I'm writing a program to compute a value of periodic function for any arbitrary large argument:
$f(k) = (\sum_{n=1}^{2^k} n)\mod\ (10^9 + 7)$, where $n,k \in \mathbb{N} $
I know that $ f(k + P) = f(k) $, which limits the value of $k$ I would have to compute.
What confuses me is that Wolfram Alpha says that it have a period of $ \frac {2{i}\pi}{\log(2)} $. Is it even possible to program that period?
Since your function is actually $f(k) = (2^{2k-1} + 2^{k-1})\pmod{10^9+7}$, it suffices to tabulate values of $2^k$.
$10^9+7$ is prime, so by Fermat's theorem, we know that $2^{10^9+6}\equiv 1\pmod{10^9+7}$.
So suppose you want to calculate $f(k)$. Calculating powers is expensive, so we will calculate $z=2^{k-1}\pmod{10^9+7}$ and then $f(k) = z\cdot(2z+1) \pmod{10^9+7}$.
First calculate $k' = k-1\pmod{10^9+6}$. Then calculate $2^{k-1} \equiv 2^{k'}\pmod{10^9+7}$ using the usual fast recursive exponentiation algorithm:
pow2(k):
result = 1
power = 1
while k > 0:
power = (power * 2) mod 1000000007
if k is odd, result = (result * power) mod 1000000007
k = int(k/2)
return result
(In C, use k >>= 1 instead of k=int(k/2), power <<= 1, etc.)
We have $k < 10^9 + 7$, so this will iterate at most about 30 times.

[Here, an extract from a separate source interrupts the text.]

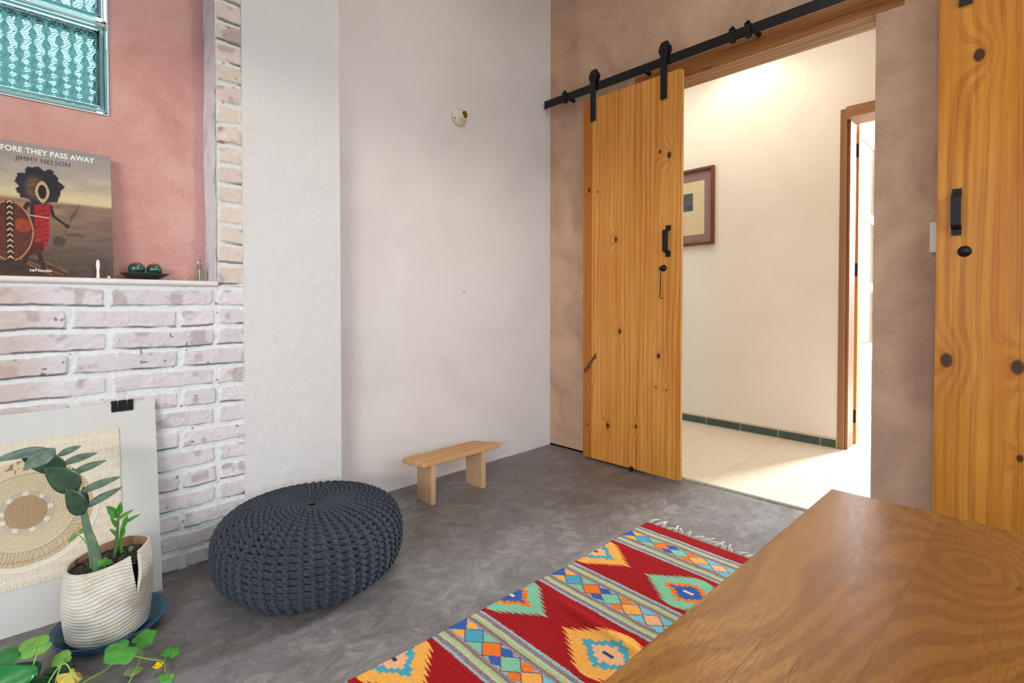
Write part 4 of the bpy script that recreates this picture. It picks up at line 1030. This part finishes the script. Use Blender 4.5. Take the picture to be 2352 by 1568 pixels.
    zig = band & (np.abs(((V*55 + np.abs(U+0.0795)*55) % 1)-0.5) < 0.15) & (np.abs(U+0.0795) < 0.007); put(zig, lc('#c9a97c'))
    # round dark headdress and face
    ang = np.arctan2(V-0.305, U+0.008); rr = 0.0585+0.004*np.sin(ang*7+1)+0.003*np.sin(ang*13)+nz*0.012
    put(sstep(rr+0.002, rr-0.002, np.hypot((U+0.008)*1.02, (V-0.305)*0.95)), lc('#23202a'), 0.6)
    put(blob(-0.022, 0.298, 0.020, 0.036, 0.5)*0.7, lc('#6f4f38'), 0.8)
    dia = np.abs(U+0.001)/0.0180 + 0.0; e1_ = np.abs((U+0.001)/0.0178)**1.6 + np.abs((V-0.286)/0.0375)**1.6
    put(e1_ < 1, lc('#b59a72'), 0.2); e2_ = np.abs((U+0.001)/0.0105)**2 + np.abs((V-0.286)/0.024)**2; put(e2_ < 1, lc('#1d1312'), 0.5)
    c = np.clip(c, 0, 1)
    Z = V/LB; P = np.stack([-2.64+U, -0.075+KB*Z-0.0006, 1.0885+Z], -1)
    n = NT('printed_cover'); mt = n.done(n.attr('col'), 0.42, spec=0.22)
    grid_obj('cover_print', P, mt, parent=BK, col=c)
cover()
def lettering(txt, u0, u1, v0, cap, mat, parent, name='lettering', bold=0.0):
    cu = bpy.data.curves.new('txt', 'FONT'); cu.body = txt; cu.size = 1.0; cu.offset = bold; cu.resolution_u = 4; cu.space_character = 1.05
    to = bpy.data.objects.new('txt', cu); COL.objects.link(to)
    bpy.context.view_layer.update()
    me = bpy.data.meshes.new_from_object(to.evaluated_get(bpy.context.evaluated_depsgraph_get()))
    COL.objects.unlink(to); bpy.data.objects.remove(to)
    co = np.zeros(len(me.vertices)*3); me.vertices.foreach_get('co', co); co = co.reshape(-1, 3)
    lo = co.min(0); hi = co.max(0); ch = 0.70
    u = u0+(co[:, 0]-lo[0])/(hi[0]-lo[0])*(u1-u0); v = v0+co[:, 1]/ch*cap
    W = np.array([bkp(a_, b_, 0.0012) for a_, b_ in zip(u, v)]) - np.array(root_of(parent))
    me.vertices.foreach_set('co', W.ravel()); me.update(); me.materials.append(mat)
    o = bpy.data.objects.new(name, me); COL.objects.link(o); o.parent = parent
    return o
ink_w = plain('white_ink', '#efece6', 0.4, 0, 0.02); ink_k = plain('black_ink', '#1b191c', 0.4, 0, 0.02)
lettering('BEFORE THEY PASS AWAY', -0.1215, 0.137, 0.4110, 0.0175, ink_w, BK, 'title', 0.022)
lettering('JIMMY NELSON', -0.0655, 0.0708, 0.3835, 0.0150, ink_k, BK, 'author_name', 0.0)
lettering('teNeues', -0.036, 0.0175, 0.0165, 0.0100, ink_w, BK, 'publisher_name', 0.012)

# ------------------------------------------------------------------ small things on the sill
ds = MB().lathe([(0, 1.0885), (0.030, 1.0885), (0.036, 1.0900), (0.060, 1.1010), (0.0745, 1.1090), (0.0755, 1.1110), (0.0740, 1.1115), (0.055, 1.1040), (0.030, 1.0985), (0, 1.0980)], (-2.362, -0.055, 0), 'z', 48)
tag(obj('shallow_dish', ds, plain('black_slate', '#23272a', 0.45, 0, 0.25, 20), smooth=True, loc=(-2.362, -0.055, 1.088)), 'shallow black dish holding two green balls on the niche sill', 'dish')
def mk_ball():
    n = NT('painted_green_lacquer'); v = n.tc.outputs['Object']
    col = n.ramp(n.noise(v, 40, 3), [(0.3, C('#0d3a34')), (0.6, C('#155347')), (0.8, C('#2f6b50'))])
    m = n.ramp(n.noise(n.vscale(v, (1, 1, 1.6)), 52, 3, 0.6, 1.5), [(0.60, 0.0), (0.64, 1.0)])
    hue = n.ramp(n.noise(v, 30, 1), [(0.42, C('#b33a1f')), (0.5, C('#cf9a3c')), (0.58, C('#c9b9a0'))])
    col = n.mix(m, col, hue)
    top = n.math('GREATER_THAN', n.sep(v)[2], 0.0165); col = n.mix(n.math('MULTIPLY', top, n.math('LESS_THAN', n.sep(v)[0], 0.004)), col, C('#a8371f'))
    return n.done(col, 0.12, Coat_Weight=0.6)
ballm = mk_ball()
def ball(x, y, zc, r, label):
    n_ = 20; prof = [(r*math.sin(a_), -r*math.cos(a_)) for a_ in np.linspace(0, PI, n_)]; prof[0] = (0, -r); prof[-1] = (0, r)
    tag(obj('lacquered_ball', MB().lathe(prof, (x, y, zc), 'z', 40), ballm, smooth=True, loc=(x, y, zc)), label, 'ball', 'painted green balls in the black dish')
ball(-2.389, -0.060, 1.1265, 0.0262, 'left green lacquered ball with a red patch in the black dish')
ball(-2.334, -0.055, 1.1260, 0.0252, 'right green lacquered ball in the black dish, nearer the padlock')
pl = empty('padlock', (-2.184, -0.055, 1.0875), 'upright silver padlock standing on the niche sill by the reveal', 'padlock')
an = math.radians(38); ux = Vector((math.cos(an), math.sin(an), 0)); uy = Vector((-math.sin(an), math.cos(an), 0)); pcn = Vector((-2.184, -0.055, 1.1115))
obj('lock_body', MB().obox(pcn, ux*0.0145, uy*0.0115, Vector((0, 0, 0.0240))), plain('worn_brass_nickel', '#a89a8a', 0.38, 0.5, 0.2, 50), pl, bevel=0.002)
sk = [pcn + ux*(-0.0085) + Vector((0, 0, 0.020)), pcn + ux*(-0.0085) + Vector((0, 0, 0.050))] + [pcn + ux*(-0.0085*math.cos(a_)) + Vector((0, 0, 0.050+0.0105*math.sin(a_)*1.3)) for a_ in np.linspace(0.3, PI-0.3, 9)] + [pcn + ux*0.0085 + Vector((0, 0, 0.050)), pcn + ux*0.0085 + Vector((0, 0, 0.020))]
obj('shackle', MB().tube(sk, 0.0028, 12), M['steel'], pl, smooth=True, label='polished steel shackle')
wr = []
for t in np.linspace(0, 1, 60):
    wr.append((-2.268+0.058*t+0.008*math.cos(t*4*PI*1.25+1.4), -0.052+0.010*math.sin(t*7), 1.0895+0.0125*abs(math.sin(t*2*PI*1.02))*(0.6+0.7*t)))
tag(obj('wire_coil', MB().tube(wr, 0.0007, 6), M['steel'], smooth=True, loc=(-2.24, -0.052, 1.089)), 'thin tangled wire lying beside the padlock on the sill', 'wire')
fg = [( -2.5040 + sx*w_, z) for sx in (1, -1) for w_, z in ([(0.0048, 1.0885), (0.0040, 1.100), (0.0036, 1.115), (0.0052, 1.126), (0.0052, 1.140), (0.0034, 1.149), (0.0, 1.1525)] if sx == 1 else [(0.0034, 1.149), (0.0052, 1.140), (0.0052, 1.126), (0.0036, 1.115), (0.0040, 1.100), (0.0048, 1.0885)])]
tag(obj('carved_paddle', MB().prism(fg, 'y', -0.1035, -0.0990), plain('white_bone', '#e4e2da', 0.5, 0, 0.04), bevel=0.001, loc=(-2.504, -0.101, 1.0885)), 'tiny white carved paddle standing before the book', 'ornament')
tag(obj('white_shell', MB().lathe([(0, 1.0885), (0.0045, 1.0890), (0.0058, 1.0925), (0.003, 1.0960), (0, 1.0965)], (-2.474, -0.098, 0), 'z', 14, 1.0, 0.8), plain('chalk_white', '#dcdad6', 0.6, 0, 0.06), smooth=True, loc=(-2.474, -0.098, 1.0885)), 'tiny white shell at the lower right corner of the book', 'shell')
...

If this is too slow, you can cache the results for $0 ≤ k ≤ 10^6$ and then it will iterate at most ten times per call.
Let $z = \mathrm{pow2}(k-1\pmod{10^9+6})$, and then your answer is $(2z+1)\cdot z\pmod{(10^9+6}$.
Wolfram|Alpha appears to have gone temporarily insane.